The Palace of Illusions by Chitra Banerjee Divakaruni - [Book Review]

Book Details :

Title: The Palace of Illusions
Author: Chitra Banerjee Divakaruni
Genre: Mythology, Historical Fiction
Print Length: 388 pages
Publisher: Anchor; Reprint edition (February 6, 2009)
Publication Date: February 10, 2009
Sold by: Random House LLC
Source: A copy from local Library


A reimagining of the world-famous Indian epic, the Mahabharat—told from the point of view of an amazing woman.

Relevant to today’s war-torn world, The Palace of Illusions takes us back to a time that is half history, half myth, and wholly magical. Narrated by Panchaali, the wife of the legendary Pandavas brothers in the Mahabharat, the novel gives us a new interpretation of this ancient tale.

The novel traces the princess Panchaali's life, beginning with her birth in fire and following her spirited balancing act as a woman with five husbands who have been cheated out of their father’s kingdom.

Panchaali is swept into their quest to reclaim their birthright, remaining at their side through years of exile and a terrible civil war involving all the important kings of India. Meanwhile, we never lose sight of her strategic duels with her mother-in-law, her complicated friendship with the enigmatic Krishna, or her secret attraction to the mysterious man who is her husbands' most dangerous enemy. 

Panchaali is a fiery female redefining for us a world of warriors, gods, and the ever-manipulating hands of fate.

Purchase Link:

My Review:

It's really tough to write a mythology/ historical fiction without changing the focus of the epic. Mahabharata is an epic which most of the Indians know from childhood through different stories. Like everyone else, I too listened to all these stories and I am amazed that the author didn't deviate from the actual story and covered all important events. 

This novel is written from the perspective of Drupadi, the wife of Pandavas. The author covered some less known facts which show the personality of Drupadi to the readers - her childhood, her relationship with his brother Dhri and Krishna, her desire for Karna , her feelings about Kunti , her husbands etc., 

Chitra's story telling skills and her narration are astounding. The way she makes her readers learn about the characters is amazing. The character building is exemplary. 

This book made me remember all those multiple stories about each character in Mahabharat once again. 

A few things that didn't strike a chord to me?

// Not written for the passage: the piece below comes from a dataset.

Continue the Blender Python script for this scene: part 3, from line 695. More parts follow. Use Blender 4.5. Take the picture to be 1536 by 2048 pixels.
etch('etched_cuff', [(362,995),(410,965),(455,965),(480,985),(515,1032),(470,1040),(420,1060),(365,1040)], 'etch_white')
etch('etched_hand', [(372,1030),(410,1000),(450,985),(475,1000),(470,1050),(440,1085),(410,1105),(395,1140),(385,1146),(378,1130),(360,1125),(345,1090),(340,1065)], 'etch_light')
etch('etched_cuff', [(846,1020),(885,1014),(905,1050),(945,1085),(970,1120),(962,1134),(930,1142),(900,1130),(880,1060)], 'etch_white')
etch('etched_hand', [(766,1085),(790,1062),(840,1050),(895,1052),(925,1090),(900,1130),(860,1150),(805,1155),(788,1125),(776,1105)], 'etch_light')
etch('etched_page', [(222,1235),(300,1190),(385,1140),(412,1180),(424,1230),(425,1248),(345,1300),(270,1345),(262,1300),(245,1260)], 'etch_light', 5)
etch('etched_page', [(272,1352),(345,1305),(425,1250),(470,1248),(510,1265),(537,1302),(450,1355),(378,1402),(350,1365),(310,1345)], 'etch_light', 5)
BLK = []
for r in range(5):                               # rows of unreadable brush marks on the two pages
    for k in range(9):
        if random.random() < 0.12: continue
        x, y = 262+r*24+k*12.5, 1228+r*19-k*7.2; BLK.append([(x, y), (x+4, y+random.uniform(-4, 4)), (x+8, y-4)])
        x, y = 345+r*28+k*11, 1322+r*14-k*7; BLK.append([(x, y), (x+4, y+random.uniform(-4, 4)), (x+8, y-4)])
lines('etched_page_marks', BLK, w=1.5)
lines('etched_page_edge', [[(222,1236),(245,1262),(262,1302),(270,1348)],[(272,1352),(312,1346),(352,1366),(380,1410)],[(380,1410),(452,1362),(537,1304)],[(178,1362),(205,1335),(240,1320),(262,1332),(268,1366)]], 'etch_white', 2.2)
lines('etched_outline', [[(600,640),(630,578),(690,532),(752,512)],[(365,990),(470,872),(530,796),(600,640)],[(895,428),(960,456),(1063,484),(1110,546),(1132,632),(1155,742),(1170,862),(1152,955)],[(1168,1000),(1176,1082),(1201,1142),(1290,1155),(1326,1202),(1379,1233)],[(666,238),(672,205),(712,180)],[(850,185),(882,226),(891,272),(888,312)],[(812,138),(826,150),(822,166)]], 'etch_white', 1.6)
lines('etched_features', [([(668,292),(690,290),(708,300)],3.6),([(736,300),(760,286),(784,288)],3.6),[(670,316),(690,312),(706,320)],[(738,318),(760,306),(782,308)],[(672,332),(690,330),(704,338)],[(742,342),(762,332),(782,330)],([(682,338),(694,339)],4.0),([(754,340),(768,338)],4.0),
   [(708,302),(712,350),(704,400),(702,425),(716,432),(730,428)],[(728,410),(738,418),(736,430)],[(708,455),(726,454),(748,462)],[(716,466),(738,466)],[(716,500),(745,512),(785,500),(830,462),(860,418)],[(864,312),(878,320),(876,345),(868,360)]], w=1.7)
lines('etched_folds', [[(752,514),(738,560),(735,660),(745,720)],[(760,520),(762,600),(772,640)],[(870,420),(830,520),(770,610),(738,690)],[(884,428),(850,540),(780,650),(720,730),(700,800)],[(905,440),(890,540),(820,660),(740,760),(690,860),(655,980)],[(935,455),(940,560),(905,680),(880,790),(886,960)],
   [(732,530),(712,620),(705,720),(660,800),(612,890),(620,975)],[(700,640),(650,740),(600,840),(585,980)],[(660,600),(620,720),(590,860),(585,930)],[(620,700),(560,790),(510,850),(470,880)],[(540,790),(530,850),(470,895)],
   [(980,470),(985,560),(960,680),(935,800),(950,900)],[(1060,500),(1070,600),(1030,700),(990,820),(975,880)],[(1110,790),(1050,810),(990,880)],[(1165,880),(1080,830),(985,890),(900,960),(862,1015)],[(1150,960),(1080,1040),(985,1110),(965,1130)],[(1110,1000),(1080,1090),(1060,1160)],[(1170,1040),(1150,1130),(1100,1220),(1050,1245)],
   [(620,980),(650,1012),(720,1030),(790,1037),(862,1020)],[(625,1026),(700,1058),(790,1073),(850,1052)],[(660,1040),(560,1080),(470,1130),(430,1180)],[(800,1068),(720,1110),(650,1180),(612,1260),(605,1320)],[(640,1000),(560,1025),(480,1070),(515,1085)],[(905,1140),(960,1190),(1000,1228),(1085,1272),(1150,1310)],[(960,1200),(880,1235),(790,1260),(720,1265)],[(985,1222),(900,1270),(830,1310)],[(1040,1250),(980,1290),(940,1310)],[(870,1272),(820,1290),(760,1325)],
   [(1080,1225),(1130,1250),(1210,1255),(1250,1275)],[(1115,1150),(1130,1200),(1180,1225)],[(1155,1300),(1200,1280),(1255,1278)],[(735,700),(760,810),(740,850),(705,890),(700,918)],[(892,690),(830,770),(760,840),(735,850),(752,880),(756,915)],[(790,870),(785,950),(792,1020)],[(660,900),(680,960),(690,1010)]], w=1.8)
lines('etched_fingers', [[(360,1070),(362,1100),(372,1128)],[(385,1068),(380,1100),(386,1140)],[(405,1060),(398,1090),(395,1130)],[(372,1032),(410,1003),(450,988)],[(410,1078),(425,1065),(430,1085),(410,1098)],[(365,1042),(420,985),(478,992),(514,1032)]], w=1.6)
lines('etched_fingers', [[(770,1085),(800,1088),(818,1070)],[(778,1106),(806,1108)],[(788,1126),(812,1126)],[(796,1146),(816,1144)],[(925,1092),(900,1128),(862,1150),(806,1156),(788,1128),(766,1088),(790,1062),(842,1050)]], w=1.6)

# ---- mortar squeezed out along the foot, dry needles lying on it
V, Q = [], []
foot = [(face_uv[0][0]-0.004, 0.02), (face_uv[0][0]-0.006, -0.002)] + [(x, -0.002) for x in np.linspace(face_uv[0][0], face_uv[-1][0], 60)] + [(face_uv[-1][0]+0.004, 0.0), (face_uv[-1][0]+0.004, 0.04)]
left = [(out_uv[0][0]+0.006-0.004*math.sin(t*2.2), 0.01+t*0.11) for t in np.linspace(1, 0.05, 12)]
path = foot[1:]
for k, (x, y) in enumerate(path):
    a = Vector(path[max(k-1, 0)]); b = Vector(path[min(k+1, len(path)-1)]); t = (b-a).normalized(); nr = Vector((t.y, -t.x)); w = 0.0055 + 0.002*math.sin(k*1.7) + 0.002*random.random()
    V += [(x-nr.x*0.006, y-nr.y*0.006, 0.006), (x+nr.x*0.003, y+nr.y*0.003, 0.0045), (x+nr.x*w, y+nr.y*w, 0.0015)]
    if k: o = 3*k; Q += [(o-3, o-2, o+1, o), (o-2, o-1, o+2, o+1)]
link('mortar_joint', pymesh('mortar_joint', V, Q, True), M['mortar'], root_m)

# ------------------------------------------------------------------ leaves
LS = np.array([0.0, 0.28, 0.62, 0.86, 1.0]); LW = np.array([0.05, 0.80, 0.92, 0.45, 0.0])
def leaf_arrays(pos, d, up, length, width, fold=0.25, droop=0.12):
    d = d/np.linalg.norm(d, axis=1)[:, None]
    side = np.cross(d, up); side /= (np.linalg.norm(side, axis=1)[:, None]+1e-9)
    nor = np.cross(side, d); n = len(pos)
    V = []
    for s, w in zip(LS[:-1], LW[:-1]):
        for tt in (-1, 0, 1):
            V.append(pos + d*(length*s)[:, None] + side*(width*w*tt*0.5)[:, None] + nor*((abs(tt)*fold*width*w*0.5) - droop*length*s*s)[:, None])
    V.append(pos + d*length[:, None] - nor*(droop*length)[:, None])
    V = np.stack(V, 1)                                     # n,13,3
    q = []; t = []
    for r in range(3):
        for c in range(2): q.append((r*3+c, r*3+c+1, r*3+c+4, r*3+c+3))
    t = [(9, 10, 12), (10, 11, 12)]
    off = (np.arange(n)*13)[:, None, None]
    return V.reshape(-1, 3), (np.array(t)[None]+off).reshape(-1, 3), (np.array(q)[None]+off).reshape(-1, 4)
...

There is too much mention of Karna and desire of Drupadi over him and her concern. I don't think it is real but just fiction as no other Mahabharata mentions the relationship between Karna and Druapadi. So, eventhough narration is so interesting and believable , I couldn't accept these episodes.

The final part or the last few pages are very important for the story where Panchali clarifies all her doubts from Krishna, but this episode felt like a lot of dragging and made it boring for some time.

Other than the above mentioned points, this book is the best re-telling of Mahabharata. I appreciate the author as she might have done a lot of research on this epic before writing this book.

My Rating: 5/5

I recommend this to people who love to know more about Draupadi and her role in the Kurukshetra. 

About the Author:

Chitra Banerjee Divakaruni is the award-winning author of 18 books. Her themes include the Indian experience, contemporary America, women, immigration, history, myth, and the joys and challenges of living in a multicultural world. Her work has been published in over 100 magazines and anthologies and translated into 29 languages, including Dutch, Hebrew, Hindi and Japanese. She has won numerous awards, including an American
Book Award and the internation Premio Scanno Prize. Divakaruni also writes for children and young adults.

Two of her books, The Mistress of Spices and Sister of My Heart, have been made into movies. Her novels One Amazing Thing and Palace of Illusions have been optioned. Her collection of stories, Arranged Marriage has been made into a play.

She was born in India and came to the United States to continue her education, receiving a Master’s degree from Wright State University in Dayton, Ohio and a Ph.D. from the University of California, Berkeley.

She lives in Houston with her husband Murthy and has two sons, Anand and Abhay (whose names she has used in her children’s novels).